Global Cosmetic Industry: How do you feel about what you've seen in response to that strategy and the control you keep over the brand from being thoughtful and curated about how you engage in the moment?
Gregory: It's something that we're always learning. We used to, there would be some trend on TikTok, and we would jump into that. What we reflected back on is sure, you can get loads of engagement this way, but what is it actually doing to build the brand?
Consumers move on so quickly, and it hasn't left a distinct memory with them. So I think we're a bit less concerned about jumping into every trend rather than only doing that when AXE is relevant.
Because we're a brand that's about humor, to do humor well, you do need a bit more quality and execution because a good joke told badly falls flat immediately. We’re trying to do less daily and do more to make the moments really matter.
Global Cosmetic Industry: Do you notice a trend and are you guys leaning a little bit more into lifestyle? If so, how does that look or make sense to you?
Gregory: The way we're looking at it is more of moments where attraction would be at risk, but then the power of fragrance. So we see it through that lens, which hopefully for us is a little bit wider. But we definitely think we haven't done a lot yet in fashion, to be honest. I think it is a space that we're certainly open to.
Global Cosmetic Industry: Are there any trends like smellmaxxing that you're leaning into to inform how you move forward?

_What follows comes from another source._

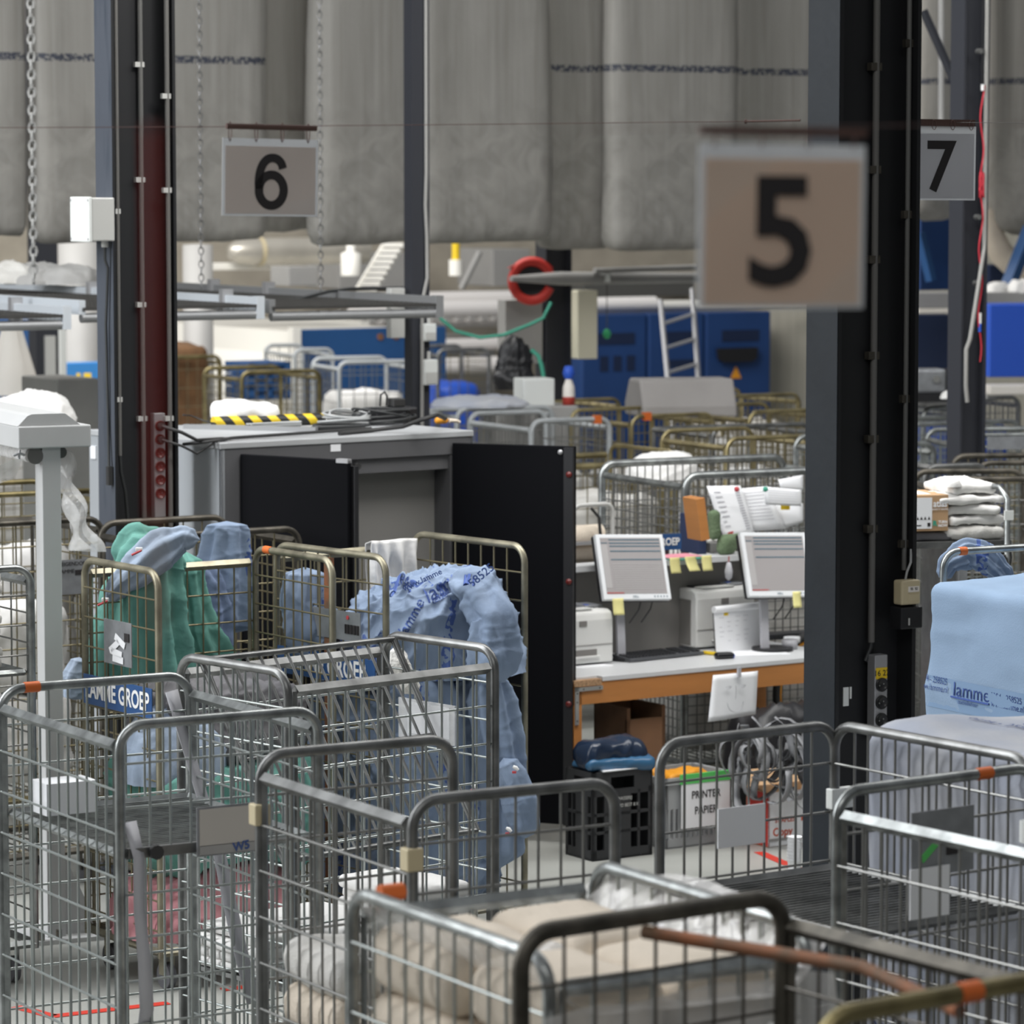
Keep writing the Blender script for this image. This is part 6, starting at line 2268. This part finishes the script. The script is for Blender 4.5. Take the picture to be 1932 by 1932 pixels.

Gregory: So smellmaxxing, we’re definitely looking at. Young guys are really quite obsessed with it. I think that they don't necessarily know what the perfect way in is. Of course, because of the science that exists at Unilever, we have 1000s of scientists who are looking at every aspect, from odor, for underarms, to what fragrance can do for you emotionally.
When you bring all of that together, then there's a real power to help create the absolute ultimate smellmaxxing regimen.
Layering for us is another really, really big space. So we're looking at that.
And then we're seeing young guys becoming quite experimental, more playful. We're always looking at future trends and where that may lead to next.
Global Cosmetic Industry: When you decide on a cultural moment like this, what, if at all, are any risks or obstacles with trying to find that point of connection, trying to find a point of resonance? With the “smell your best when you look your worst” platform, things like Casa Fresh how do you, with all these moving pieces, aim for maximum efficiency and identify success?
Gregory: What's really important is that we always find a way to be totally ownable to AXE. I think, for example, the work we do in the World Cup, we spent the time.
We have a wonderful agency identifying what the cultural insight would be right for AXE.
AXE isn't about the performance on the field- we're about the fans. So what do the fans do? That's the way we looked at it.
Then we understood that, you know, it's true that young people perhaps don't look their best when they're excited. So there's a way to just dramatize that and again, it's done with absurdity. AXE isn't a real brand, but it is reinforcing the power of a fragrance in a totally absurd manner. And that's the most important thing, the connection of fragrance, humor and attraction, and the attraction is AXE.
That's really important to us, whatever partnership we do has to help us build the brand we're trying to build. Ultimately everything is about the power of fragrance because, as we talked before, we're on a journey to reassert and remind people of the quality that AXE has.